Evrendeki sonsuz sayıdaki düzenli iş bir düzenin olduğuna işaret eder. Ateistlerin düzensizliğe dair bazı iddiaları doğru değildir. Evrende düzensizlik kesinlikle yoktur. Velev ki evrende az sayıda faaliyet düzensiz olsaydı, yine de evrende düzen olduğu hakikatine halel gelmezdi. Çünkü evrendeki sonsuz sayıdaki düzenli işi, düzensiz olduğu zannedilen işlerin sayısına çarparsak, sonuç yine sonsuz düzen çıkar.
Ateistler, kuantum fiziğinden dolayı evrende bir düzen olmadığını iddia ediyorlar. Kuantum fiziğinde düzensizlik olduğunu ve olasılıklar üzerinden kuantum fiziğinde bilim yapıldığını söylüyorlar.
Kuantum fiziğinde olasılıklar üzerinden de bilim yapsalar, düzen olmadan bilim yapamazlar. Düzen olmadan fizik, kimya ve biyoloji de bilim yapılamaz. Kuantum fiziğinde gördükleri düzensizlik ve olasılıklar, makro ölçekten bakıldığında bir düzeni oluşturuyor. Evrene dair düzensizlik yanılgıları hep bu şekilde izah edilecek cinstendir. Ama izah edecek kimseleri genelde bulamıyorlar.

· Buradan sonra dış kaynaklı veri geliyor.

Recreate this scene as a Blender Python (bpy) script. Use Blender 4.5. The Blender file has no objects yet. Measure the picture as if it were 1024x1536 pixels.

Kütlenin korunumu kanunu, atomların bir araya getirilmesiyle ancak, farklı bir madde oluşturulacağı düşüncesine dayanır. Bilim adamlarına göre bu kanun olmasaydı, evrende bir düzen olmazdı. Peki evrendeki tüm atomları hassas ayar, ölçü ve hesaplarla kim bir araya toplayıp, birbirlerinden farklı varlıklar meydana geldi. Bunları cüzi ilmi, iradesi, kudreti olan (haşa) insan yapabilir mi? Peki cansız, ilimsiz, iradesiz, kudretsiz varlıklar hiç yapabilir mi?
Bir çok kimyacı bir araya gelip, bir ilacı oluşturacak maddeleri ilmi hesap ve hassas ayarlarla bir araya getirerek, fayda veren bir ilacı oluşturur. Bir ilacı oluşturana kadar, ilim ve iradelerini kullanarak defalarca kez deneme yapmaları gerekir.
Ateist veya Deistin kendisine bir eczacı tarafından ilaç verildiğinde, bu ilacı yapanların hayat, ilim, irade ve kudret sahibi birileri olduğuna inanır. Doğal (natural) olan budur.
Sürekli bir döngünün olduğu tespit edilebilen tabiatta, her daim var olan ölçüyü, hesabı ve hassas ayarları, varlığı zorluğu olan bir varlığa atfetmekten daha natural (doğal) ne olabilir? Tabiattaki bazı yasalar sonucu; cansız, ilimsiz, iradesiz, kudretsiz bazı maddelerin, ilmi hesap ve hassas ayarlarla bir araya gelmesiyle, eczanelerdeki çeşit çeşit ilacın oluştuğuna dair bir varsayım, bir Ateist ve Deistin aklının ucundan hiç geçmiyor. Bu gayet doğal (natural) bir durumdur. İnsanın doğal tabiatı böyledir.
Bir Ateist ve Deiste, bir bebeğin treni ittirerek hareket ettirdiğini göstersek ve trenin hareket etme sebebinin bebek olduğu söylesek, Ateist ve Deist buna inanmaz. Bu gözlem sürecini defalarca göstersek yine inanmaz. Çünkü treni ittirebilmeyi sağlayacak ilmi, kudreti olmayan bu bebek, trenin hareket etmesine sebep olamaz.
Eğer bir odaya, bilgisayar ve bir bebek koysaydık. Odanın kapısını kilitleyip, bir müddet odanın içinde yalnız kalmalarını da sağlasaydık. Daha sonra odaya girip, bilgisayarda bazı kodların belirli kurallara göre yazılıp, aktif çalışan bir yazılım oluşturulmuş olduğunu görseydik. Ateist ve Deiste, bu yazılımı kimin oluşturduğunu sorduğumuzda, bebeğin haricinde canlı, ilimli, iradeli, kudretli bir yazılımcının bunu yaptığını izah etmeye çalışırdı. Odanın kapısını açtığımızda, bebeğin klavye tuşlarına bastığı görülsede böyle söylenirdi.
Evrendeki her daim var olan sayısız faaliyeti, varlığı zorunlu bir varlığa atfetmek, aynen bu örnekteki gibi en doğal (natural) olandır.
Kainatın kurulmuş saat gibi “zorunluluk” gereği çalıştığına inanan Ateist ve Deistin, evrene müdahil olunduğu ve başıboş olunmadığı hususundaki bu tür delilleri düşünmeleri gerekmez mi?